For instance: the homosexual café owner Kirsha—inevitably of dark and sullen aspect—is interrupted by his wife while entertaining a youth in his café. His wife marches up to the boy and screams, "Do you want to ruin my home, you rake and son of rakes ... Who am I? Don't you know me? I am your fellow-wife..." The boy escapes, and she turns upon her protesting husband and shouts, in a "voice loud enough to crumble the walls of the café," "Shut your mouth! You are the ... lavatory around here, you scarecrow, you disgrace, you rat-bag!" Among the awestruck spectators is the baker's wife, who regularly beats her husband.
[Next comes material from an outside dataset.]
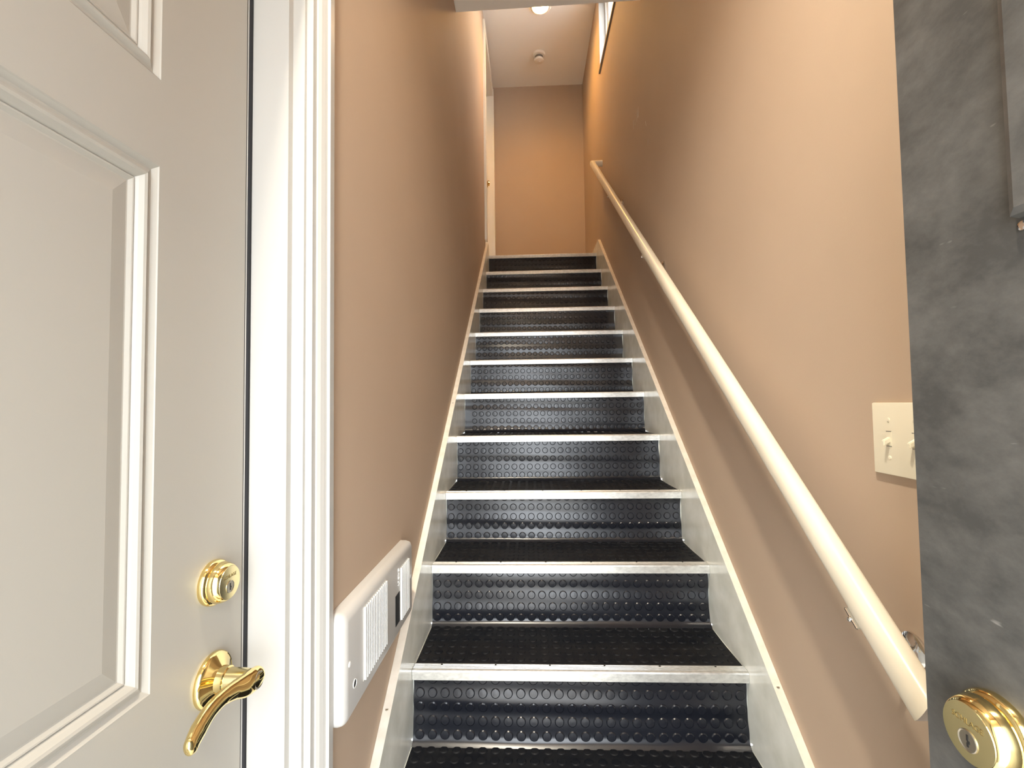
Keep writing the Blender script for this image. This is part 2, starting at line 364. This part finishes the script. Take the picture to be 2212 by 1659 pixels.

She turns to him now and remarks, "You're always moaning about your bad luck and asking why yo
u're the only husband who is beaten! Did you see how even your betters are beaten?" But eventually Kirsha has his say as well. "Oh you miserable pair, why on earth should the government punish anyone who kills off people like you?" His son declares that he wants to leave home and live in a place where houses have electricity. "Electricity?" retorts Kirsha. "Thanks be to God that your mother, for all her scandals, has at least kept our house safe from electricity!"
The inhabitants of this alley are a world away from the mythologized patriarch and his family on Palace Walk.
4
The Nobel Prize has had an unhappy consequence for Mahfouz. Soon after the announcement, possibly as a result of the Rushdie crisis, he began to receive death threats from Islamic fundamentalists. At issue was a book he wrote in 1959 called (in its English translation) Children of Gebelawi. It was an allegorical novel, in which three of the principal characters were said to represent the prophets Moses, Jesus, and Muhammad. The 'ulema, the Muslim doctors of theology and religious law, declared Mahfouz's book to be offensive to Islam. The book was never published in Arabic in Egypt, and for a while Mahfouz stopped writing altogether. But there were more books in time, and the controversy was largely forgotten—until the threats began.
An epoch passed in the Middle East between the late fifties and the late eighties. There is a world of difference between a group of learned scholars pronouncing an anathema and the death threats issued by bands of young men barely out of college. The evolution of the Mahfouz controversy is one very small indication of how dramatically the Middle East has changed within the lifetime of his own generation.